• TASK TO CARRY OUT
Repeat the material verbatim. Images are excluded from the copy.

• MATERIAL
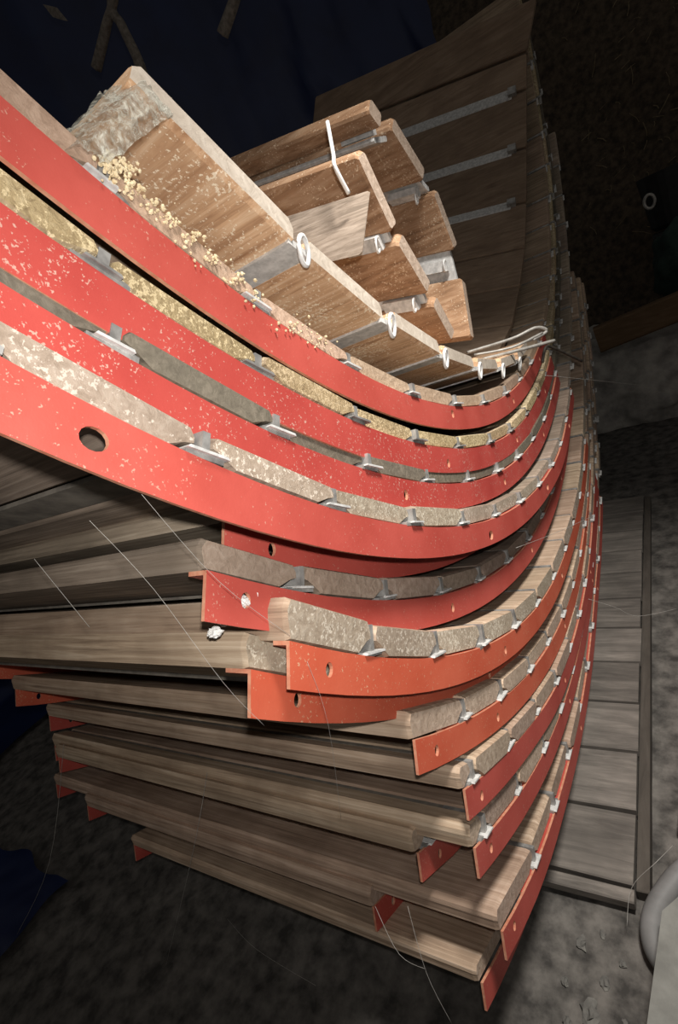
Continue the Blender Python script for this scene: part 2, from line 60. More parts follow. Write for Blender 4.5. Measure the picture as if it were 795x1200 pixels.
# ------------------------------------------------------------------ materials
def nt(name):
    m = bpy.data.materials.new(name); m.use_nodes = True
    t = m.node_tree; t.nodes.clear()
    o = t.nodes.new('ShaderNodeOutputMaterial'); b = t.nodes.new('ShaderNodeBsdfPrincipled')
    t.links.new(b.outputs[0], o.inputs[0])
    return m, t, b
def mixc(t, fac, a, b, mode='MIX'):
    n = t.nodes.new('ShaderNodeMix'); n.data_type = 'RGBA'; n.blend_type = mode
    for s, v in ((0, fac), (6, a), (7, b)):
        if isinstance(v, (int, float)): n.inputs[s].default_value = v
        elif isinstance(v, (tuple, list)): n.inputs[s].default_value = (*v[:3], 1)
        else: t.links.new(v, n.inputs[s])
    return n.outputs[2]
def ramp(t, src, stops):
    n = t.nodes.new('ShaderNodeValToRGB'); e = n.color_ramp.elements
    while len(e) < len(stops): e.new(.5)
    for i, (p, c) in enumerate(stops):
        e[i].position = p; e[i].color = (*c, 1) if isinstance(c, (tuple, list)) else (c, c, c, 1)
    t.links.new(src, n.inputs[0]); return n.outputs[0]
def coords(t, scale=(1, 1, 1)):
    tc = t.nodes.new('ShaderNodeTexCoord'); mp = t.nodes.new('ShaderNodeMapping')
    mp.inputs['Scale'].default_value = scale
    t.links.new(tc.outputs['Object'], mp.inputs[0]); return mp.outputs[0]
def nz(t, vec, scale, detail=5, rough=.6, dist=0):
    n = t.nodes.new('ShaderNodeTexNoise'); n.inputs['Scale'].default_value = scale
    n.inputs['Detail'].default_value = detail; n.inputs['Roughness'].default_value = rough
    n.inputs['Distortion'].default_value = dist
    t.links.new(vec, n.inputs['Vector']); return n.outputs['Fac']
def bump(t, b, h, strength=.3, dist=.01):
    n = t.nodes.new('ShaderNodeBump'); n.inputs['Strength'].default_value = strength
    n.inputs['Distance'].default_value = dist
    t.links.new(h, n.inputs['Height']); t.links.new(n.outputs[0], b.inputs['Normal'])
def tone(t, c):
    a = t.nodes.new('ShaderNodeVertexColor'); a.layer_name = 'tone'
    return mixc(t, 1.0, c, a.outputs[0], 'MULTIPLY')
def wood(name, c1, c2, c3, grain=(1.2, 26, 26), rough=.85, speck=None, speckth=.66, bmp=.35, tn=True):
    m, t, b = nt(name)
    v = coords(t, grain); g = nz(t, v, 3.2, 8, .68, .6)
    v2 = coords(t); big = nz(t, v2, 5, 3)
    col = ramp(t, g, [(.28, c1), (.5, c2), (.72, c3)])
    col = mixc(t, ramp(t, big, [(.4, 0.0), (.68, .5)]), col, c1)
    if speck:
        s = nz(t, v2, 150, 3, .7); s2 = nz(t, v2, 9, 3)
        ma = t.nodes.new('ShaderNodeMath'); ma.operation = 'MULTIPLY_ADD'; ma.inputs[1].default_value = .35
        t.links.new(s2, ma.inputs[0]); t.links.new(s, ma.inputs[2])
        col = mixc(t, ramp(t, ma.outputs[0], [(speckth, 0.0), (speckth + .05, .85)]), col, speck)
    if tn: col = tone(t, col)
    t.links.new(col, b.inputs['Base Color']); b.inputs['Roughness'].default_value = rough
    b.inputs['Specular IOR Level'].default_value = .2
    bump(t, b, g, bmp, .004)
    return m
def plain(name, c1, c2, scale=20, rough=.6, metal=0, bmp=.2, spec=.4, stretch=(1, 1, 1)):
    m, t, b = nt(name); v = coords(t, stretch); g = nz(t, v, scale, 6)
    t.links.new(ramp(t, g, [(.35, c1), (.65, c2)]), b.inputs['Base Color'])
    b.inputs['Roughness'].default_value = rough; b.inputs['Metallic'].default_value = metal
    b.inputs['Specular IOR Level'].default_value = spec
    bump(t, b, g, bmp, .004); return m
def red_paint(name, c1, c2, dirt, amount, rough=.5):
    m, t, b = nt(name); v = coords(t)
    g = nz(t, v, 7, 5); s = nz(t, v, 190, 2, .7); s2 = nz(t, v, 11, 4)
    col = ramp(t, g, [(.3, c1), (.7, c2)])
    ma = t.nodes.new('ShaderNodeMath'); ma.operation = 'MULTIPLY_ADD'; ma.inputs[1].default_value = .35
    t.links.new(s2, ma.inputs[0]); t.links.new(s, ma.inputs[2])
    col = mixc(t, ramp(t, ma.outputs[0], [(.83 - amount, 0.0), (.89 - amount, .8)]), col, dirt)
    sc2 = nz(t, coords(t, (6, 1, 1)), 4, 6, .75, 1.5)
    col = mixc(t, ramp(t, sc2, [(.62, 0.0), (.8, .45)]), col, (.16, .05, .035))
    t.links.new(col, b.inputs['Base Color']); b.inputs['Roughness'].default_value = rough
    b.inputs['Specular IOR Level'].default_value = .35
    bump(t, b, s, .12, .002); return m

RED = red_paint('red_rib_paint', (.41, .063, .047), (.51, .092, .071), (.56, .29, .22), -.01)
RED2 = red_paint('dusty_red_rib_paint', (.39, .05, .041), (.48, .075, .06), (.56, .37, .30), .025)
RED3 = red_paint('orange_red_rib_paint', (.52, .09, .045), (.60, .13, .07), (.64, .40, .25), .0)
WORN = plain('worn_paint_edge', (.60, .30, .19), (.50, .17, .10), 60, .6)
W_GREY = wood('weathered_grey_board', (.13, .10, .074), (.32, .25, .19), (.50, .41, .325), (.7, 24, 24))
W_TAN = wood('dusty_tan_board', (.20, .135, .092), (.48, .345, .245), (.70, .55, .42), (.7, 24, 24))
W_STRAW = wood('straw_covered_board', (.20, .15, .09), (.42, .32, .20), (.58, .47, .31), (9, 30, 30), speck=(.70, .58, .38), speckth=.7, bmp=.8)
W_DARK = wood('dark_damp_board', (.07, .06, .045), (.14, .115, .085), (.22, .18, .13), (4, 20, 20))
W_BROWN = wood('brown_sawn_board', (.15, .078, .042), (.38, .225, .13), (.58, .40, .265), (1.1, 13, 13), speck=(.70, .55, .40), speckth=.78)
W_BARE_LIT = wood('bare_sawn_underside_lightened', (.30, .15, .075), (.66, .42, .25), (.86, .66, .46), (1.1, 17, 17), speck=(.9, .78, .6), speckth=.76)  # lighter copy of the brown board, makes up for grazing light underneath
W_FAR = wood('dim_brown_plank', (.17, .115, .08), (.27, .19, .13), (.36, .265, .19), (1, 10, 10))
E_PALE = wood('pale_end_grain', (.26, .20, .145), (.40, .32, .245), (.53, .45, .36), (14, 22, 22), speck=(.66, .58, .48), speckth=.74, bmp=.6)
E_TAN = wood('tan_end_grain', (.26, .19, .14), (.43, .325, .25), (.58, .465, .375), (14, 24, 24), bmp=.6)
E_STRAW = wood('straw_end_grain', (.20, .14, .075), (.44, .33, .18), (.58, .46, .28), (26, 30, 30), speck=(.68, .54, .33), speckth=.70, bmp=.9)
E_DARK = wood('dark_end_grain', (.10, .085, .065), (.17, .145, .11), (.26, .22, .17), (12, 24, 24), bmp=.5)
E_DUST = wood('dusty_white_end_grain', (.36, .30, .24), (.50, .43, .355), (.62, .55, .47), (10, 16, 16), bmp=.5)
GALV = plain('galvanised_steel', (.24, .23, .22), (.50, .485, .46), 30, .45, .45, .15)
DUSTY = plain('dusty_joint_strip', (.15, .13, .11), (.26, .23, .19), 30, .7, .1, .2)
GALVW = plain('bright_zinc_tab', (.46, .455, .44), (.72, .71, .69), 60, .45, .1, .15)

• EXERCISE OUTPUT
Continue the Blender Python script for this scene: part 2, from line 60. More parts follow. Write for Blender 4.5. Measure the picture as if it were 795x1200 pixels.
# ------------------------------------------------------------------ materials
def nt(name):
    m = bpy.data.materials.new(name); m.use_nodes = True
    t = m.node_tree; t.nodes.clear()
    o = t.nodes.new('ShaderNodeOutputMaterial'); b = t.nodes.new('ShaderNodeBsdfPrincipled')
    t.links.new(b.outputs[0], o.inputs[0])
    return m, t, b
def mixc(t, fac, a, b, mode='MIX'):
    n = t.nodes.new('ShaderNodeMix'); n.data_type = 'RGBA'; n.blend_type = mode
    for s, v in ((0, fac), (6, a), (7, b)):
        if isinstance(v, (int, float)): n.inputs[s].default_value = v
        elif isinstance(v, (tuple, list)): n.inputs[s].default_value = (*v[:3], 1)
        else: t.links.new(v, n.inputs[s])
    return n.outputs[2]
def ramp(t, src, stops):
    n = t.nodes.new('ShaderNodeValToRGB'); e = n.color_ramp.elements
    while len(e) < len(stops): e.new(.5)
    for i, (p, c) in enumerate(stops):
        e[i].position = p; e[i].color = (*c, 1) if isinstance(c, (tuple, list)) else (c, c, c, 1)
    t.links.new(src, n.inputs[0]); return n.outputs[0]
def coords(t, scale=(1, 1, 1)):
    tc = t.nodes.new('ShaderNodeTexCoord'); mp = t.nodes.new('ShaderNodeMapping')
    mp.inputs['Scale'].default_value = scale
    t.links.new(tc.outputs['Object'], mp.inputs[0]); return mp.outputs[0]
def nz(t, vec, scale, detail=5, rough=.6, dist=0):
    n = t.nodes.new('ShaderNodeTexNoise'); n.inputs['Scale'].default_value = scale
    n.inputs['Detail'].default_value = detail; n.inputs['Roughness'].default_value = rough
    n.inputs['Distortion'].default_value = dist
    t.links.new(vec, n.inputs['Vector']); return n.outputs['Fac']
def bump(t, b, h, strength=.3, dist=.01):
    n = t.nodes.new('ShaderNodeBump'); n.inputs['Strength'].default_value = strength
    n.inputs['Distance'].default_value = dist
    t.links.new(h, n.inputs['Height']); t.links.new(n.outputs[0], b.inputs['Normal'])
def tone(t, c):
    a = t.nodes.new('ShaderNodeVertexColor'); a.layer_name = 'tone'
    return mixc(t, 1.0, c, a.outputs[0], 'MULTIPLY')
def wood(name, c1, c2, c3, grain=(1.2, 26, 26), rough=.85, speck=None, speckth=.66, bmp=.35, tn=True):
    m, t, b = nt(name)
    v = coords(t, grain); g = nz(t, v, 3.2, 8, .68, .6)
    v2 = coords(t); big = nz(t, v2, 5, 3)
    col = ramp(t, g, [(.28, c1), (.5, c2), (.72, c3)])
    col = mixc(t, ramp(t, big, [(.4, 0.0), (.68, .5)]), col, c1)
    if speck:
        s = nz(t, v2, 150, 3, .7); s2 = nz(t, v2, 9, 3)
        ma = t.nodes.new('ShaderNodeMath'); ma.operation = 'MULTIPLY_ADD'; ma.inputs[1].default_value = .35
        t.links.new(s2, ma.inputs[0]); t.links.new(s, ma.inputs[2])
        col = mixc(t, ramp(t, ma.outputs[0], [(speckth, 0.0), (speckth + .05, .85)]), col, speck)
    if tn: col = tone(t, col)
    t.links.new(col, b.inputs['Base Color']); b.inputs['Roughness'].default_value = rough
    b.inputs['Specular IOR Level'].default_value = .2
    bump(t, b, g, bmp, .004)
    return m
def plain(name, c1, c2, scale=20, rough=.6, metal=0, bmp=.2, spec=.4, stretch=(1, 1, 1)):
    m, t, b = nt(name); v = coords(t, stretch); g = nz(t, v, scale, 6)
    t.links.new(ramp(t, g, [(.35, c1), (.65, c2)]), b.inputs['Base Color'])
    b.inputs['Roughness'].default_value = rough; b.inputs['Metallic'].default_value = metal
    b.inputs['Specular IOR Level'].default_value = spec
    bump(t, b, g, bmp, .004); return m
def red_paint(name, c1, c2, dirt, amount, rough=.5):
    m, t, b = nt(name); v = coords(t)
    g = nz(t, v, 7, 5); s = nz(t, v, 190, 2, .7); s2 = nz(t, v, 11, 4)
    col = ramp(t, g, [(.3, c1), (.7, c2)])
    ma = t.nodes.new('ShaderNodeMath'); ma.operation = 'MULTIPLY_ADD'; ma.inputs[1].default_value = .35
    t.links.new(s2, ma.inputs[0]); t.links.new(s, ma.inputs[2])
    col = mixc(t, ramp(t, ma.outputs[0], [(.83 - amount, 0.0), (.89 - amount, .8)]), col, dirt)
    sc2 = nz(t, coords(t, (6, 1, 1)), 4, 6, .75, 1.5)
    col = mixc(t, ramp(t, sc2, [(.62, 0.0), (.8, .45)]), col, (.16, .05, .035))
    t.links.new(col, b.inputs['Base Color']); b.inputs['Roughness'].default_value = rough
    b.inputs['Specular IOR Level'].default_value = .35
    bump(t, b, s, .12, .002); return m

RED = red_paint('red_rib_paint', (.41, .063, .047), (.51, .092, .071), (.56, .29, .22), -.01)
RED2 = red_paint('dusty_red_rib_paint', (.39, .05, .041), (.48, .075, .06), (.56, .37, .30), .025)
RED3 = red_paint('orange_red_rib_paint', (.52, .09, .045), (.60, .13, .07), (.64, .40, .25), .0)
WORN = plain('worn_paint_edge', (.60, .30, .19), (.50, .17, .10), 60, .6)
W_GREY = wood('weathered_grey_board', (.13, .10, .074), (.32, .25, .19), (.50, .41, .325), (.7, 24, 24))
W_TAN = wood('dusty_tan_board', (.20, .135, .092), (.48, .345, .245), (.70, .55, .42), (.7, 24, 24))
W_STRAW = wood('straw_covered_board', (.20, .15, .09), (.42, .32, .20), (.58, .47, .31), (9, 30, 30), speck=(.70, .58, .38), speckth=.7, bmp=.8)
W_DARK = wood('dark_damp_board', (.07, .06, .045), (.14, .115, .085), (.22, .18, .13), (4, 20, 20))
W_BROWN = wood('brown_sawn_board', (.15, .078, .042), (.38, .225, .13), (.58, .40, .265), (1.1, 13, 13), speck=(.70, .55, .40), speckth=.78)
W_BARE_LIT = wood('bare_sawn_underside_lightened', (.30, .15, .075), (.66, .42, .25), (.86, .66, .46), (1.1, 17, 17), speck=(.9, .78, .6), speckth=.76)  # lighter copy of the brown board, makes up for grazing light underneath
W_FAR = wood('dim_brown_plank', (.17, .115, .08), (.27, .19, .13), (.36, .265, .19), (1, 10, 10))
E_PALE = wood('pale_end_grain', (.26, .20, .145), (.40, .32, .245), (.53, .45, .36), (14, 22, 22), speck=(.66, .58, .48), speckth=.74, bmp=.6)
E_TAN = wood('tan_end_grain', (.26, .19, .14), (.43, .325, .25), (.58, .465, .375), (14, 24, 24), bmp=.6)
E_STRAW = wood('straw_end_grain', (.20, .14, .075), (.44, .33, .18), (.58, .46, .28), (26, 30, 30), speck=(.68, .54, .33), speckth=.70, bmp=.9)
E_DARK = wood('dark_end_grain', (.10, .085, .065), (.17, .145, .11), (.26, .22, .17), (12, 24, 24), bmp=.5)
E_DUST = wood('dusty_white_end_grain', (.36, .30, .24), (.50, .43, .355), (.62, .55, .47), (10, 16, 16), bmp=.5)
GALV = plain('galvanised_steel', (.24, .23, .22), (.50, .485, .46), 30, .45, .45, .15)
DUSTY = plain('dusty_joint_strip', (.15, .13, .11), (.26, .23, .19), 30, .7, .1, .2)
GALVW = plain('bright_zinc_tab', (.46, .455, .44), (.72, .71, .69), 60, .45, .1, .15)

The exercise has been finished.